Buna göre, 2011 yılında pompa fiyatı litre başına ortalama 4,19 lira olan 95 oktan kurşunsuz benzinin 1,28 lirasını vergisiz rafineri fiyatı, 1,8915 lirasını ÖTV, 0,00187 lirasını gelir payı, 0,20 lirasını dağıtıcı payı, 0,18 lirasını bayi payı, 0,64 lirasını da toplam KDV oluşturdu.
Pompa fiyatı litrede 3,64 liradan satılan motorinin rafineri vergisiz fiyatı 1,39 lira, ÖTV 1,3045 lira, gelir payı 0,00187l lira, dağıtıcı payı 0,21 lira, bayi payı 0,19 lira, toplam KDV 0,56 lira oldu.
2005 yılında litre fiyatı ortalama 2,30 lira olan 95 oktan kurşunsuz benzinin yüzde 74,49'unu vergi oluştururken, vergi oranı 2006 yılında yüzde 68,09'a (litre fiyatı 2,58 lira), 2007 yılında yüzde 64,33'e (litre fiyatı 2,78 lira), 2008 yılında yüzde 63,07'ye (litre fiyatı 3,09 lira) indi. Vergi oranı 2009 yılında yüzde 68,77 (litre fiyatı 2,79 lira) çıkarken, 2010 yılında yüzde 65, 94 (litre fiyatı (3,74 lira), 2011 yılında ise yüzde 60,40'a düştü.
Motorin fiyatlarında ise 2010 yılında yüzde 57,38 olan oran, geçen sene yüzde 51,16'ye indi.
39,2 milyar lira vergi geliri
2011 yılında akaryakıt satışlarından 27,6 milyar lirası ÖTV, 11,6 milyar lirası da KDV olmak üzere toplam 39,2 milyar lira dolaylı vergi geliri elde edildi.

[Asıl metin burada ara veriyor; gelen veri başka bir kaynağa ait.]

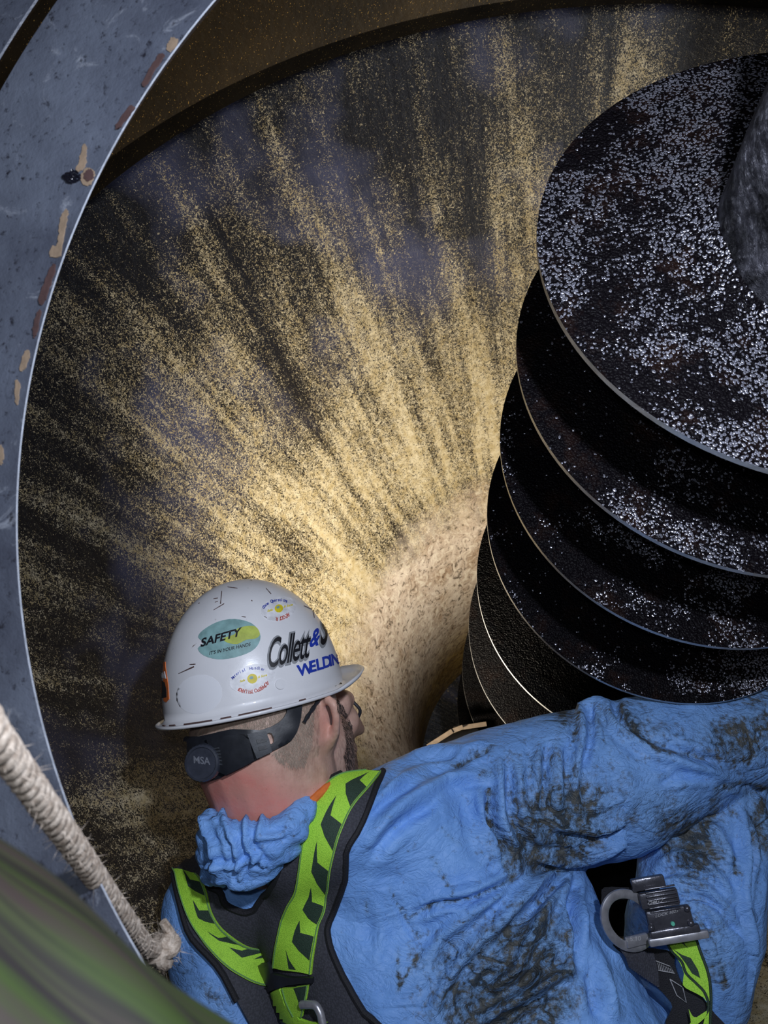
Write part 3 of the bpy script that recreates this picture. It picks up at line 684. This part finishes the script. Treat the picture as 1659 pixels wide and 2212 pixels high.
def zig(s0, h, flip=False):        # one dark bolt-shaped block of the print, in (along, across) strap coordinates
    p = [(s0, .45), (s0+h*.38, .58), (s0+h*.42, .93), (s0+h*.95, .93), (s0+h*.78, .62), (s0+h*.62, .42)]
    return [(s, 1-t) if flip else (s, t) for s, t in p]
SR_L = [(1385, 85), (1210, 108), (1110, 215), (1040, 380), (975, 620), (912, 850), (872, 1050), (852, 1235)]
SR_R = [(1480, 85), (1420, 150), (1320, 240), (1240, 385), (1178, 600), (1135, 850), (1108, 1050), (1086, 1290)]
strap('shoulder_strap', SR_L, SR_R, COVB, .0125, .003, [zig(s, .20) for s in (.02, .20, .385, .57, .745)]+[[(.91, .30), (.95, .42), (.99, .62), (.99, .45)]])
SL_L = [(335, 375), (262, 450), (212, 560), (206, 680), (240, 820), (330, 1040), (460, 1235), (600, 1355), (705, 1405)]
SL_R = [(360, 420), (345, 500), (330, 590), (345, 680), (405, 780), (432, 900), (490, 985), (610, 1085), (820, 1262)]
strap('shoulder_strap', SL_L, SL_R, COVB, .0125, .003, [zig(s, .19) for s in (.0, .20, .42, .62)]+[[(.80, .55), (.845, .75), (.87, .98), (.83, .98)]])
lo = patch('lower_strap', Z2([(748, 1425), (850, 1375), (925, 1350), (962, 1450), (1050, 1545), (1120, 1570), (1215, 1585), (1130, 1605), (980, 1625), (852, 1640), (800, 1580), (770, 1510)]), COVB, .018, .003, LIME, har, step=7, smooth=0)
patch('printed_pattern', Z2([(845, 1480), (915, 1530), (1000, 1575), (935, 1585), (880, 1545)]), COVB, .0215, .0006, DGREEN, lo, step=9, smooth=0)
strap('lower_strap', [(935, 1350), (965, 1440), (1010, 1525)], [(1085, 1345), (1080, 1440), (1062, 1530)], COVB, .018, .003, [[(.0, .5), (.0, .95), (.85, .95), (.5, .7)]])
patch('strap_keeper', Z2([(775, 1205), (850, 1180), (870, 1255), (1000, 1290), (1112, 1300), (1108, 1335), (980, 1330), (850, 1365), (735, 1440), (690, 1410), (770, 1340), (835, 1275)]), COVB, .017, .004, BLACKP, har, step=7, smooth=0)
# back D-ring (steel bar) and its plate
base = on_path(COVB, Z2([(1065, 1450), (1140, 1470), (1185, 1560), (1215, 1660), (1240, 1740)]), .022, 6)
bm = bmesh.new(); tube(bm, base, .0046, 14); bmobj('back_ring', bm, STEEL, har)
pl = patch('ring_plate', Z2([(815, 1612), (960, 1628), (1140, 1598), (1160, 1660), (820, 1670)]), COVB, .018, .003, STEEL, har, step=7, smooth=0)
# ---- hip hardware: waist pad, webbing, ring, buckle, leg strap
HP = bmesh.new()
def slab(name, poly, dfun, thick, mat, parent, step=8, smooth=3):
    """cloth or metal sheet with its own depth (metres) at each outline position"""
    if smooth: poly = smooth_poly(poly, smooth)
    V2, F = tri_poly(poly, step); n = len(V2); top = [P(x, y, dfun(x, y)) for x, y in V2]; bot = [p+(p-ORG).normalized()*thick for p in top]
    cnt = {}; 
    for f in F:
        for a, b in ((f[0], f[1]), (f[1], f[2]), (f[2], f[0])): cnt[(a, b)] = 1
    FF = list(F)+[tuple(i+n for i in f[::-1]) for f in F]+[(b, a, a+n, b+n) for a, b in cnt if (b, a) not in cnt]
    return mesh(name, top+bot, FF, mat, parent, sharp=50)
hd = lambda x, y: .935-.00012*(y-1950)+.012*math.sin((x-1350)/60)
slab('waist_pad', Z4([(330, 715), (480, 745), (620, 740), (850, 780), (860, 880), (930, 1050), (1060, 1120), (1200, 1300), (1270, 1420), (800, 1420), (840, 1250), (780, 1150), (640, 1010), (480, 850)]), lambda x, y: hd(x, y)+.006, .012, PADB, har)
bm = bmesh.new()
for k in range(15):
    x0, y0 = 400+k*19, 745+k*3; x1, y1 = 500+k*17, 905+k*12
    a, b = Z4([(x0, y0), (x1-20, y1)]); tube(bm, [P(a[0], a[1], hd(*a)+.003), P((a[0]+b[0])/2+3, (a[1]+b[1])/2-2, hd(*a)-.001), P(b[0], b[1], hd(*b)+.003)], .0022, 7)
bmobj('ribbed_webbing', bm, PAD, har)
bm = bmesh.new()
for L in ([(690, 850), (700, 930), (860, 960), (820, 900), (690, 850)], [(820, 1010), (930, 1080), (960, 1210), (880, 1150), (820, 1010)]):
    z = [P(x, y, hd(x, y)+.004) for x, y in Z4(L)]; tube(bm, z, .0007, 5)
for k in range(10):
    a, b = Z4([(700+k*15, 862+k*7), (712+k*15, 925+k*3)]); tube(bm, [P(*a, hd(*a)+.004), P(*b, hd(*b)+.004)], .0005, 4)
bmobj('box_stitching', bm, THREAD, har)['label'] = 'pale box stitching'
lim = slab('leg_strap', Z4([(780, 640), (900, 612), (1020, 600), (1070, 760), (1140, 960), (1165, 1150), (1160, 1420), (1100, 1420), (1140, 1250), (1110, 1170), (1000, 1110), (930, 1060), (940, 960), (900, 860), (830, 760)]), lambda x, y: hd(x, y)-.004, .003, LIME, har, smooth=2)
lim['label'] = 'lime leg strap'
slab('printed_pattern', Z4([(830, 630), (905, 625), (950, 715), (975, 745), (905, 690)]), lambda x, y: hd(x, y)-.0052, .001, DGREEN, lim, smooth=0)
slab('printed_pattern', Z4([(850, 755), (920, 800), (1000, 830), (1060, 930), (1080, 1000), (1010, 960), (960, 880), (900, 800)]), lambda x, y: hd(x, y)-.0052, .001, DGREEN, lim, smooth=0)
bm = bmesh.new()
for L in ([(770, 640), (830, 765), (920, 860), (960, 960), (1050, 1050), (1120, 1130), (1150, 1260), (1060, 1380), (990, 1420)], [(1025, 600), (1080, 770), (1148, 960), (1172, 1150), (1165, 1420)]):
    tube(bm, [P(x, y, hd(x, y)-.005) for x, y in cr(Z4(L), 5)], .0016, 6)
bmobj('strap_edging', bm, DGREEN, lim)
slab('leg_strap', Z4([(980, 1265), (1010, 1320), (1050, 1335), (1135, 1280), (1120, 1340), (1050, 1400), (1030, 1420), (960, 1420), (1000, 1380)]), lambda x, y: hd(x, y)-.010, .003, LIME, har, smooth=2)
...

Geçen sene toplam 301,7 milyar lira toplam vergi geliri dikkate alındığında akaryakıttan alınan dolaylı vergilerin toplam vergi geliri içerisindeki payı yüzde 13 oldu.
Dünya petrol talebi
Bu arada rapora göre, geçen sene petrol talebi bir önceki yıla göre yüzde 0,8 oranında artarak günlük ortalama 89 milyon varil olarak gerçekleşti.
Petrol tüketimlerinin yıllar itibariyle seyrine bakıldığında, genellikle gelişmiş ülkelerin üyesi olduğu OECD ülkelerinin toplam tüketiminin azalma eğiliminde olduğu, Çin diğer Asya, Ortadoğu, Afrika, Latin Amerika gibi OECD üyesi olmayan ülkelerin taleplerinin ise sürekli arttığı görüldü.
2011 yılında OECD üyesi olmayan ülkelerin talebindeki günlük 1,3 milyon varil artışa karşılık, OECD ülkelerinin talebi günlük 0,6 milyon varil azaldı.